The state’s largest faith-based advocacy group launched a campaign to make paid sick days mandatory in Virginia.

The group says while national studies rank Virginia the number one state in the nation for business, just last month, anti-poverty group Oxfam America called Virginia the worst state in the nation for worker’s rights.

Ten states and Washington D.C. currently require employers to provide workers with paid sick leave and advocates say Virginia should follow suit.

Thomas Calhoun, President of the Norfolk Federation of Teachers said in his 17 years as a teacher he learned to keep a steady supply of tissues at his desk for sick students who couldn’t stay home.

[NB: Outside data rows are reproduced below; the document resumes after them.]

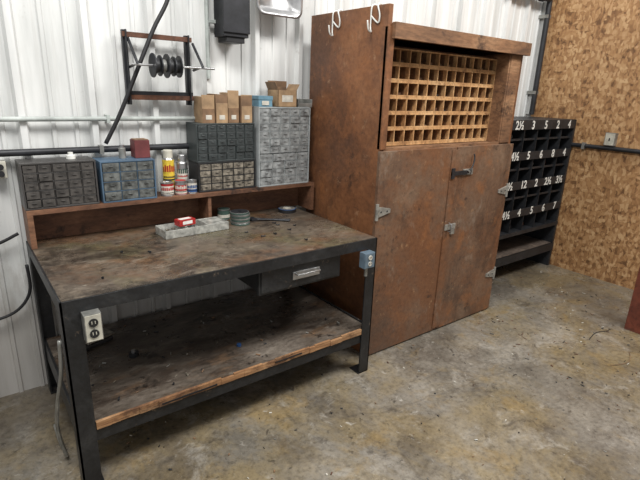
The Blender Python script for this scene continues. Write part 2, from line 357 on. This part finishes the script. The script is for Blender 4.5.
# items on organisers
o=O('maroon_carton',.002);o.box(.545,.625,-.12,-.04,1.276,1.37,'maroon');o.box(.549,.621,-.116,-.044,1.37,1.374,'card2');o.done()
o=O('small_bottle');o.lathe((.49,-.08,1.2755),[(.0,0),(.018,0),(.018,.05),(.012,.056),(.012,.07),(0,.07)],'steelgray',20,['offwhite','steelgray','steelgray','tin','tin']);o.done()
o=O('cable_grommet');o.lathe((.24,-.08,1.2855),[(.0,0),(.022,0),(.022,.018),(.012,.02),(.012,.032),(0,.032)],'white',20);o.done()
for i in range(4):
    o=O('cardboard_box',.002);a=.93+i*.082;b_=a+.072+random.uniform(-.004,.006);z=1.4555;h=[.145,.16,.17,.155][i];yf=[-.125,-.13,-.12,-.128][i]
    o.box(a,b_,yf,-.012,z,z+h,['card','card2','card','card2'][i]);o.box(a+.002,b_-.002,yf-.004,yf,z,z+h*[.55,.7,.5,.62][i],['card2','card','card2','card'][i])
    o.box(a+.012,a+.03,yf-.0,-.013,z+h,z+h+.002,'label');o.box(a+.02,b_-.02,yf-.0055,yf-.004,z+.02,z+.045,'label')
    o.box(a,b_,yf,yf+.004,z+h,z+h+[.01,0.0,.014,.006][i],'card');o.done()
o=O('pale_blue_carton',.002);o.box(1.29,1.385,-.14,-.04,1.551,1.61,'lblue');o.box(1.287,1.388,-.143,-.037,1.592,1.614,'lblue');o.box(1.31,1.36,-.1445,-.143,1.56,1.585,'label');o.done()
o=O('open_cardboard_box',.001)
a,b_,z=1.42,1.56,1.551
o.box(a,b_,-.15,-.146,z,z+.10,'card');o.box(a,b_,-.03,-.026,z,z+.10,'card');o.box(a,a+.004,-.15,-.026,z,z+.10,'card');o.box(b_-.004,b_,-.15,-.026,z,z+.10,'card');o.box(a,b_,-.15,-.026,z,z+.003,'card2')
o.box(0,.004,-.12,0,0,.05,'card2',Matrix.Translation((a,-.028,z+.1))@Matrix.Rotation(math.radians(-25),4,'Y'))
o.box(a,b_,-.030,-.026,z+.1,z+.155,'card2');o.box(0,.004,-.12,0,0,.045,'card',Matrix.Translation((b_-.004,-.028,z+.1))@Matrix.Rotation(math.radians(30),4,'Y'))
o.box(a+.02,a+.08,-.12,-.06,z+.003,z+.12,'card2');o.box(a+.03,b_-.03,-.1515,-.15,z+.03,z+.07,'label');o.done()
o=O('gray_parts_tray',.002);o.box(1.58,1.69,-.14,-.03,1.551,1.556,'steelgray');o.box(1.58,1.584,-.14,-.03,1.556,1.60,'steelgray');o.box(1.686,1.69,-.14,-.03,1.556,1.6,'steelgray');o.box(1.58,1.69,-.034,-.03,1.556,1.6,'steelgray');o.box(1.58,1.69,-.14,-.136,1.556,1.575,'steelgray');o.done()

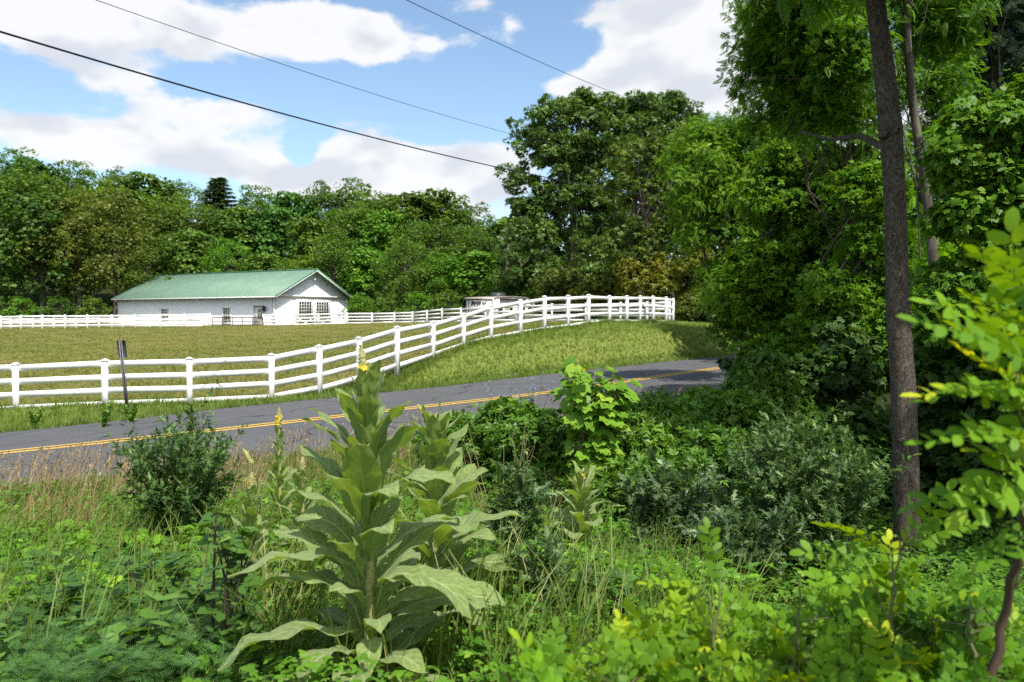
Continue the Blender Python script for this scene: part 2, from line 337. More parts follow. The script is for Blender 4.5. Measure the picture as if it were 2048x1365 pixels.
# half width measured square to the road
tan = np.gradient(RC[:, :2], axis=0); tan /= np.linalg.norm(tan, axis=1)[:, None]; RNm = np.stack([-tan[:, 1], tan[:, 0]], 1)
HWf = np.zeros(NR)
for i in range(NR):
    dd = RF0[:, :2]-RC[i, :2]; al = np.abs(dd@tan[i]); j = al.argmin(); HWf[i] = abs(dd[j]@RNm[i])
HWf = np.clip(HWf, 3.3, 4.7); HWf = np.convolve(np.pad(HWf, 8, 'edge'), np.ones(17)/17, 'valid')
HWn = np.minimum(HWf, 4.0)*.95
def road_prof(x, y):
    """distance off the carriageway edge (negative on it) and road level"""
    shp = np.shape(x); p = np.stack([np.ravel(x), np.ravel(y)], 1); out = np.empty(len(p)); zz = np.empty(len(p))
    for s in range(0, len(p), 20000):
        q = p[s:s+20000]; d = q[:, None, :]-RC[None, :, :2]; dist = np.linalg.norm(d, axis=2); j = dist.argmin(1)
        lat = np.einsum('ij,ij->i', d[np.arange(len(q)), j], RNm[j]); ad = dist[np.arange(len(q)), j]
        hw = np.where(lat > 0, HWf[j], HWn[j]); out[s:s+20000] = np.where(ad > np.abs(lat)+2, ad, np.abs(lat))-hw; zz[s:s+20000] = RC[j, 2]
    return out.reshape(shp), zz.reshape(shp)
FENCE = [(-150, 20.6, 2.55, 1.37), (30, 21.9, 2.546, 1.37), (209, 22.2, 2.46, 1.37), (378, 22.8, 2.45, 1.38), (542, 23.9, 2.43, 1.42), (638, 24.9, 2.27, 1.49), (718, 26.2, 2.03, 1.47), (794, 27.8, 1.72, 1.5),
         (866, 30, 1.43, 1.38), (927, 32, 1.1, 1.36), (982, 33.8, .87, 1.5), (1041, 35.6, .70, 1.6), (1089, 37, .55, 1.66), (1136, 38.6, .43, 1.62), (1177, 40, .27, 1.54), (1219, 41.6, .2, 1.46),
         (1253.6, 43.2, .2, 1.51), (1280, 45, .22, 1.58), (1306, 46.8, .22, 1.62), (1332, 48.6, .26, 1.66), (1346, 50.5, .30, 1.66)]
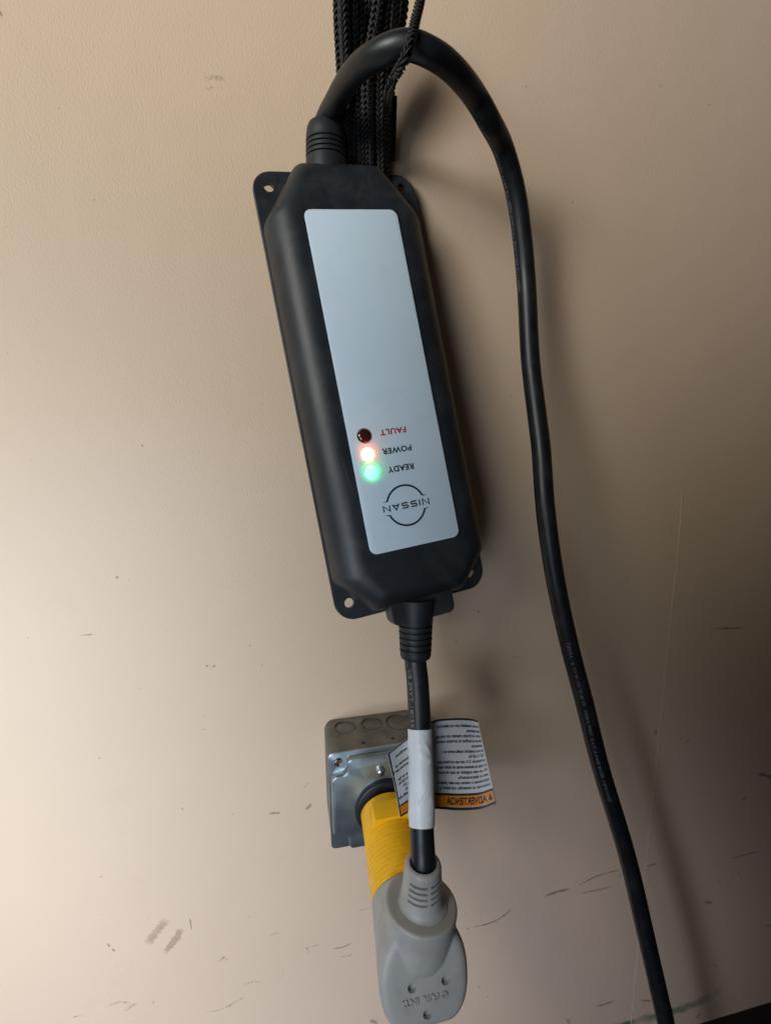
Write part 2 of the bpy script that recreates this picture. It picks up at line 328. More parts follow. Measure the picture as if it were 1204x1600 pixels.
SC = [
 ([(318, 124), (335, 121), (352, 124)], 2.5, 'sc_brown'), ([(322, 140), (333, 136)], 1.5, 'sc_brown'),
 ([(262, 1436), (245, 1455), (229, 1476)], 6.5, 'sc_rub'), ([(284, 1450), (274, 1468), (256, 1490)], 5.5, 'sc_rub'),
 ([(297, 1434), (298, 1444), (300, 1453)], 1.1, 'sc_dark'), ([(168, 1474), (172, 1479)], 1.5, 'sc_dark'), ([(175, 1482), (180, 1486)], 1.4, 'sc_dark'),
 ([(340, 1504), (350, 1497), (357, 1501)], 2.2, 'sc_brown'), ([(345, 1497), (353, 1494)], 1.8, 'sc_brown'),
 ([(419, 1272), (430, 1270), (439, 1271)], 1.8, 'sc_dark'), ([(477, 1266), (483, 1260), (486, 1255)], 2.4, 'sc_dark'), ([(476, 1231), (483, 1222)], 1.8, 'sc_brown'),
 ([(321, 1041), (326, 1040)], 1.5, 'sc_dark'), ([(331, 1041), (337, 1041)], 1.5, 'sc_dark'),
 ([(390, 1008), (392, 1009)], 1.3, 'sc_dark'), ([(409, 1039), (411, 1040)], 1.3, 'sc_dark'), ([(155, 1184), (157, 1185)], 1.3, 'sc_dark'), ([(158, 1369), (160, 1370)], 1.3, 'sc_dark'), ([(284, 1261), (286, 1266)], 1.4, 'sc_brown'),
 ([(124, 993), (148, 991)], 1.2, 'sc_brown'), ([(314, 1141), (322, 1139)], 1.2, 'sc_brown'), ([(317, 1119), (323, 1118)], 1, 'sc_brown'),
 ([(168, 1572), (186, 1566), (205, 1567)], 1.8, 'sc_brown'), ([(193, 1580), (204, 1573), (215, 1567)], 3, 'sc_brown'), ([(238, 1570), (242, 1563)], 1.6, 'sc_brown'), ([(320, 1582), (345, 1577), (372, 1563), (382, 1558)], 1.4, 'sc_brown'),
 ([(352, 1573), (364, 1570)], 2.6, 'sc_brown'), ([(380, 1540), (395, 1534), (412, 1535)], 1.6, 'sc_brown'), ([(440, 1528), (444, 1520)], 1.4, 'sc_brown'), ([(420, 1461), (440, 1457)], 1.2, 'sc_brown'), ([(478, 1478), (484, 1490)], 2, 'sc_brown'),
 ([(110, 1590), (130, 1586)], 1.4, 'sc_brown'), ([(480, 1480), (500, 1476)], 1.4, 'sc_brown'), ([(520, 1482), (535, 1480), (550, 1473)], 1.6, 'sc_dark'), ([(530, 1495), (545, 1493), (552, 1488)], 1.8, 'sc_brown'), ([(556, 1424), (572, 1420), (582, 1417)], 1.4, 'sc_brown'),
 ([(578, 1598), (582, 1595), (590, 1600)], 3, 'sc_dark'),
 ([(738, 1448), (755, 1445), (775, 1438), (790, 1428), (800, 1418)], 1.6, 'sc_dark'), ([(728, 1450), (732, 1452)], 1.6, 'sc_dark'), ([(724, 1432), (730, 1426)], 1.3, 'sc_brown'),
 ([(746, 1540), (749, 1543)], 1.4, 'sc_dark'), ([(761, 1556), (763, 1558)], 1.4, 'sc_dark'),
 ([(849, 1401), (868, 1394), (892, 1388)], 2.8, 'sc_dark'), ([(900, 1386), (925, 1372), (955, 1362), (968, 1360)], 1.5, 'sc_dark'), ([(905, 1396), (935, 1390), (958, 1384)], 1.5, 'sc_dark'), ([(1008, 1354), (1026, 1349)], 2.2, 'sc_dark'), ([(965, 1369), (970, 1366)], 2, 'sc_dark'),
 ([(1110, 981), (1135, 982), (1166, 980)], 1.3, 'sc_dark'), ([(1128, 983), (1138, 981)], 2.2, 'sc_dark'), ([(1072, 1156), (1075, 1159)], 2, 'sc_dark'), ([(1022, 1140), (1025, 1148)], 2, 'sc_dark'),
 ([(1140, 1342), (1160, 1336), (1188, 1329)], 1.4, 'sc_dark'), ([(1180, 1208), (1196, 1212), (1210, 1218)], 4, 'sc_dark'), ([(1158, 1250), (1166, 1246)], 3, 'sc_dark'), ([(1100, 1408), (1112, 1412)], 3, 'sc_dark'), ([(1196, 1446), (1206, 1445)], 2, 'sc_dark'),
 ([(930, 1572), (945, 1569), (962, 1562)], 2.4, 'sc_dark'), ([(1000, 1563), (1018, 1564)], 2.2, 'sc_dark'), ([(1086, 1590), (1094, 1584)], 4, 'sc_dark'), ([(885, 1592), (890, 1600)], 2, 'sc_dark'),
 ([(940, 1612), (985, 1600), (1040, 1584), (1090, 1566), (1130, 1545)], 13, 'sc_green'), ([(1142, 1354), (1150, 1362), (1150, 1372)], 1.6, 'sc_pale'), ([(1121, 1376), (1126, 1378)], 2.4, 'sc_pale'), ([(1112, 1506), (1120, 1512)], 2.4, 'sc_pale'),
 ([(1, 18), (3, 26)], 1.2, 'sc_dark'), ([(892, 312), (895, 318)], 1.4, 'sc_brown'), ([(1030, 132), (1033, 138)], 1.5, 'sc_brown'), ([(182, 900), (184, 904)], 1.6, 'sc_dark'),
 ([(520, 1020), (522, 1024)], 1.2, 'sc_brown'), ([(746, 953), (749, 958)], 1.4, 'sc_dark'), ([(712, 1000), (714, 1002)], 1.4, 'sc_dark'), ([(800, 1026), (815, 1027)], 1.5, 'sc_brown'),
]
for i, (p, hw, k) in enumerate(SC): scuff(p, hw, k, i, 0.12+0.012*(i % 7))

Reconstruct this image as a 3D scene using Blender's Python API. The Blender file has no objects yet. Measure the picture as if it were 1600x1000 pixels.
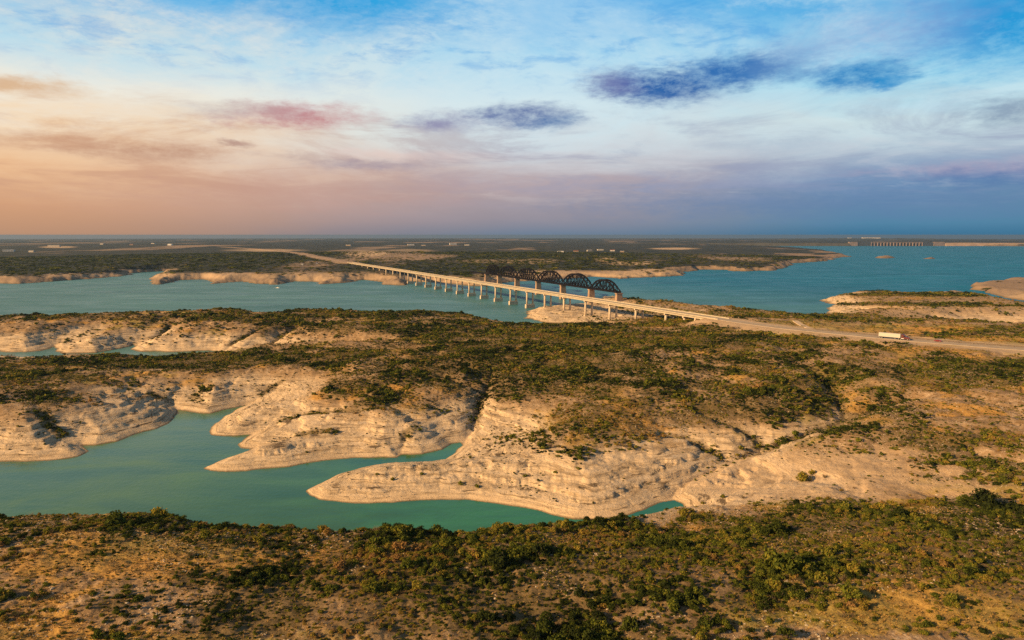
import bpy, math, random
import numpy as np
from mathutils import Vector, Matrix
S = bpy.context.scene
rng = np.random.default_rng(7); random.seed(7)
R = math.radians
# ------------------------------------------------------------------ camera
HC, F, PITCH, RE = 100.0, 1081.0, math.atan(133/1081), 6.371e6
cd = bpy.data.cameras.new('camera'); cam = bpy.data.objects.new('camera', cd); S.collection.objects.link(cam)
cam.location = (0, 0, HC); cam.rotation_euler = (R(90)-PITCH, 0, 0)
cd.sensor_width = 36; cd.lens = 36*F/1600; cd.clip_start = 1; cd.clip_end = 120000
S.camera = cam
def unproj(px, py, z=0.0):
    """ground position of a point seen at photo pixel (px, py), z metres above lake level (round earth)"""
    px = np.asarray(px, float); py = np.asarray(py, float)
    a = PITCH + np.arctan((py-500)/F); drop = HC - z + 0*px
    for _ in range(12):
        Y = drop/np.tan(np.maximum(a, .004)); dep = Y*math.cos(PITCH)+drop*math.sin(PITCH); X = (px-800)/F*dep
        drop = HC - z + (X*X+Y*Y)/(2*RE)
    return X, Y
def proj(x, y, z):
    d = HC - z; dep = y*math.cos(PITCH)+d*math.sin(PITCH); up = y*math.sin(PITCH)-d*math.cos(PITCH)
    dep = np.where(dep < 1, 1, dep)
    return 800+F*x/dep, 500-F*up/dep
def sink(x, y): return -(x*x+y*y)/(2*RE)
# ------------------------------------------------------------------ sun, exposure
SUN_AZ, SUN_EL = -116.0, 22.0            # degrees right of the view axis, height
sl = bpy.data.lights.new('sun', 'SUN'); sl.energy = 5.0; sl.angle = R(.6); sl.color = (1, .65, .31)
so = bpy.data.objects.new('sun', sl); S.collection.objects.link(so)
sd = Vector((math.sin(R(SUN_AZ))*math.cos(R(SUN_EL)), math.cos(R(SUN_AZ))*math.cos(R(SUN_EL)), math.sin(R(SUN_EL))))
so.rotation_euler = sd.to_track_quat('Z', 'Y').to_euler(); so.location = (-300, -100, 300)
S.view_settings.view_transform = 'Standard'; S.view_settings.look = 'None'; S.view_settings.exposure = 0.82; S.view_settings.gamma = 1
S.render.engine = 'CYCLES'; S.cycles.use_denoising = False; S.cycles.use_adaptive_sampling = False
S.cycles.max_bounces = 4; S.cycles.diffuse_bounces = 2; S.cycles.glossy_bounces = 2; S.cycles.transmission_bounces = 2; S.cycles.volume_bounces = 0; S.cycles.transparent_max_bounces = 8
# ------------------------------------------------------------------ node helper
class NT:
    def __init__(s, tree): s.t = tree; s.n = tree.nodes; s.l = tree.links
    def put(s, sock, v):
        if isinstance(v, bpy.types.NodeSocket): s.l.new(v, sock)
        elif v is not None:
            if hasattr(sock.default_value, '__len__') and not hasattr(v, '__len__'): sock.default_value = [v]*len(sock.default_value)
            elif hasattr(v, '__len__') and len(sock.default_value) == 4 and len(v) == 3: sock.default_value = (*v, 1)
            else: sock.default_value = v
    def node(s, typ, **kw):
        n = s.n.new(typ)
        for k, v in kw.items(): setattr(n, k, v)
        return n
    def m(s, op, a, b=None, c=None, clamp=False):
        n = s.node('ShaderNodeMath', operation=op, use_clamp=clamp)
        for i, v in enumerate((a, b, c)):
            if v is not None: s.put(n.inputs[i], v)
        return n.outputs[0]
    def mix(s, f, a, b, mode='MIX'):
        n = s.node('ShaderNodeMix', data_type='RGBA', blend_type=mode); n.clamp_factor = True
        s.put(n.inputs[0], f); s.put(n.inputs[6], a); s.put(n.inputs[7], b); return n.outputs[2]
    def ss(s, x, lo, hi):
        n = s.node('ShaderNodeMapRange', interpolation_type='SMOOTHSTEP'); s.put(n.inputs[0], x); s.put(n.inputs[1], lo); s.put(n.inputs[2], hi); return n.outputs[0]
    def lin(s, x, lo, hi, a=0., b=1.):
        n = s.node('ShaderNodeMapRange'); s.put(n.inputs[0], x)
        for i, v in enumerate((lo, hi, a, b)): s.put(n.inputs[i+1], v)
        return n.outputs[0]
    def ramp(s, f, stops):
        n = s.node('ShaderNodeValToRGB'); e = n.color_ramp.elements
        while len(e) < len(stops): e.new(.5)
        for el, (p, c) in zip(e, stops): el.position = p; el.color = (*c, 1)
        s.put(n.inputs[0], f); return n.outputs[0]
    def noise(s, vec, scale, detail=4, rough=.55, dist=0., col=False):
        n = s.node('ShaderNodeTexNoise'); s.put(n.inputs['Vector'], vec); n.inputs['Scale'].default_value = scale
        n.inputs['Detail'].default_value = detail; n.inputs['Roughness'].default_value = rough; n.inputs['Distortion'].default_value = dist
        return n.outputs['Color' if col else 'Fac']
    def xyz(s, x, y, z):
        n = s.node('ShaderNodeCombineXYZ'); s.put(n.inputs[0], x); s.put(n.inputs[1], y); s.put(n.inputs[2], z); return n.outputs[0]
    def sep(s, v):
        n = s.node('ShaderNodeSeparateXYZ'); s.put(n.inputs[0], v); return n.outputs
    def vmul(s, v, b):
        n = s.node('ShaderNodeVectorMath', operation='MULTIPLY'); s.put(n.inputs[0], v); s.put(n.inputs[1], b); return n.outputs[0]
    def attr(s, name, typ='GEOMETRY', out='Fac'):
        n = s.node('ShaderNodeAttribute', attribute_type=typ, attribute_name=name); return n.outputs[out]
def lin(r, g, b):
    f = lambda c: (c/255/12.92 if c < 10 else ((c/255+.055)/1.055)**2.4)
    return (f(r), f(g), f(b))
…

“Students who come to school sick, have to stay at school sick because the parent cannot stay home and cannot leave work to come get them because they just don’t have paid time off,” Calhoun said during a press conference Thursday.

Virginia Interfaith Center for Public Policy has made paid sick days it’s top legislative priority this year.

“Every parent and every worker need paid sick days,” Bobo said. “Which is why 145 nations guarantee paid sick days. We don’t yet have a standard in the United States.”

Bobo says 1.2 million workers in Virginia have no paid sick days.

Democratic State Senator Barbara Favola is introducing a bill to require private employers with six employees or more to grant full-time workers at least five sick days per year.

“This in my mind makes common sense,” She said. “It’s a public health issue.” 

Favola said most employees without paid sick leave are low-income wage earners who are forced to go to work when they are sick or lose pay.

Democrats have tried for at least two years to pass mandatory paid sick leave. But they’ve yet to find support across the political aisle. Republicans say it’s an excessive burden on businesses.